Q: Cygnet audiences first saw Sharon during it’s reading at The Bill and Judy Garrett Finish Line.  What was that process like and how has the script evolved since then? Any new perspectives on the work?

A: The Bill and Judy Finish Line Commission was an incredible opportunity. I truly didn’t know whether the play was working at all until we worked on it, found the emotional and story holes. The workshop made me fall in love with the play. The biggest eye-openers since then have been through the casting process — we’re making some changes, opening the world up based on people we want to have in the room. It was great to realize that we could build something based on who understands the strange tone of the play instead of forcing people in based on arbitrary ideas of race/age/gender.
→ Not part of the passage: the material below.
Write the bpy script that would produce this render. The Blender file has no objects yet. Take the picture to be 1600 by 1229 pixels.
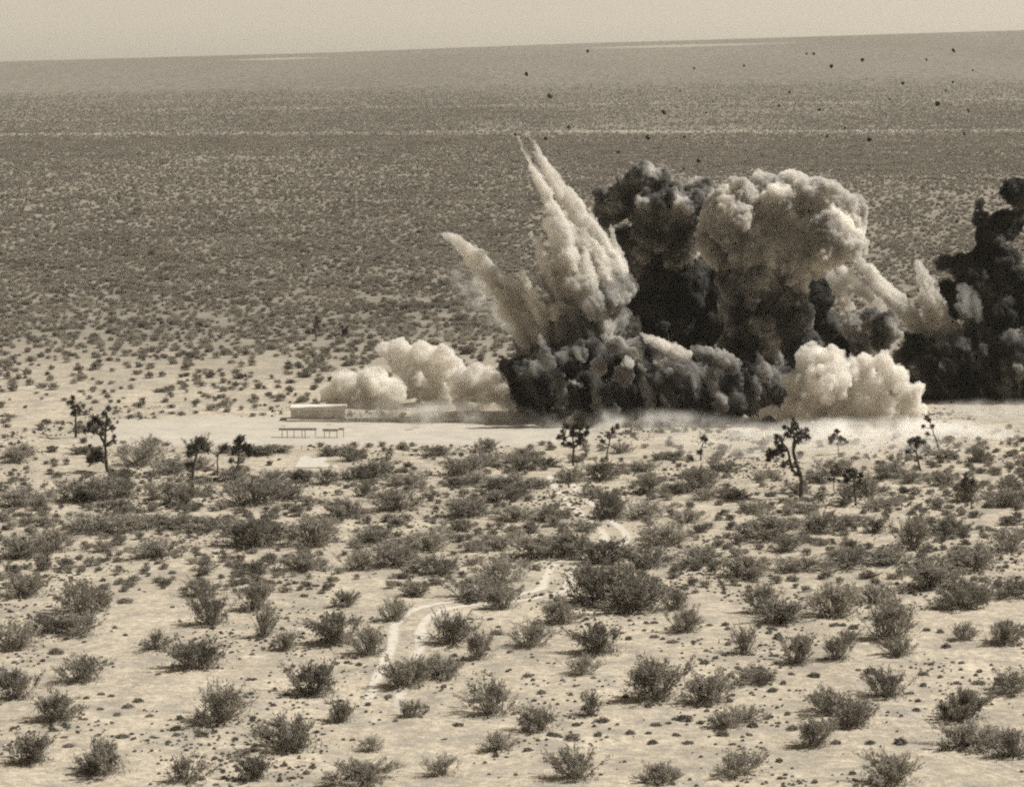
import bpy, bmesh, math, random
import numpy as np
from mathutils import Vector, Matrix, noise as mnoise

S = bpy.context.scene
C = S.collection
R = math.radians
random.seed(7)
rng = np.random.default_rng(7)

# ------------------------------------------------------------------ camera
FPX = 4500.0                       # focal length in pixels of the 1600 px wide photograph
CX, CY = 800.0, 614.5
CAM_H = 50.0
PITCH = math.atan(514.5 / FPX)
cam_d = bpy.data.cameras.new('camera')
cam_d.sensor_width = 36.0
cam_d.lens = 36.0 * FPX / 1600.0
cam_d.clip_start = 1.0
cam_d.clip_end = 40000.0
cam = bpy.data.objects.new('camera', cam_d)
C.objects.link(cam)
cam.location = (0, 0, CAM_H)
cam.rotation_euler = (math.pi / 2 - PITCH, 0, 0)
S.camera = cam

# ------------------------------------------------------------------ light
SUN_EL, SUN_AZ = R(50), R(14)      # azimuth: from +X (right) turned towards +Y (behind the blast)
w = bpy.data.worlds.new('World')
S.world = w
w.use_nodes = True
nt = w.node_tree
nt.nodes.clear()
sky = nt.nodes.new('ShaderNodeTexSky')
sky.sky_type = 'NISHITA'
sky.sun_disc = False
sky.sun_elevation = SUN_EL
sky.sun_rotation = math.pi / 2 - SUN_AZ
sky.dust_density = 0.6
bw = nt.nodes.new('ShaderNodeRGBToBW')
sep = nt.nodes.new('ShaderNodeMixRGB')
sep.blend_type = 'MULTIPLY'
sep.inputs[0].default_value = 1.0
sep.inputs[2].default_value = (1.0, 0.885, 0.71, 1)
bg = nt.nodes.new('ShaderNodeBackground')
bg.inputs[1].default_value = 0.092
wo = nt.nodes.new('ShaderNodeOutputWorld')
nt.links.new(sky.outputs[0], bw.inputs[0])
nt.links.new(bw.outputs[0], sep.inputs[1])
nt.links.new(sep.outputs[0], bg.inputs[0])
nt.links.new(bg.outputs[0], wo.inputs[0])

sd = bpy.data.lights.new('sun', 'SUN')
sd.energy = 5.0
sd.angle = R(0.5)
sd.color = (1.0, 0.97, 0.91)
sun = bpy.data.objects.new('sun', sd)
C.objects.link(sun)
sdir = Vector((math.cos(SUN_EL) * math.cos(SUN_AZ), math.cos(SUN_EL) * math.sin(SUN_AZ), math.sin(SUN_EL)))
sun.rotation_euler = sdir.to_track_quat('Z', 'Y').to_euler()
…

Q: You’ll be on stage once again with your husband MJ Seiber, who plays Gregg.  How is working alongside your partner?

A: MJ and I met doing a production of Stupid F@#$ing Bird at ACT in Seattle. We’ve also performed in Midsummer, Beatrice and Benedick in Much Ado, and just recently got to work on God of Carnage with Backyard Renaissance. We work great together. On the writing side, consider him an uncredited consultant on all my projects. This will be the first time he’s acting in something that I wrote, so that’s an adventure that I’m looking forward to. He’s an amazing actor whose instincts are almost never wrong, and he’s going to be hysterical as Gregg.

Raf and I went to undergrad together, and reconnected during the workshop. I know Kat from grad school. Robby directed me in the Great Leap and God of Carnage and has become a great friend. It’s a dream to get to build a room full of people I respect from different stages of my life. I can’t wait to show everyone what we’ve created!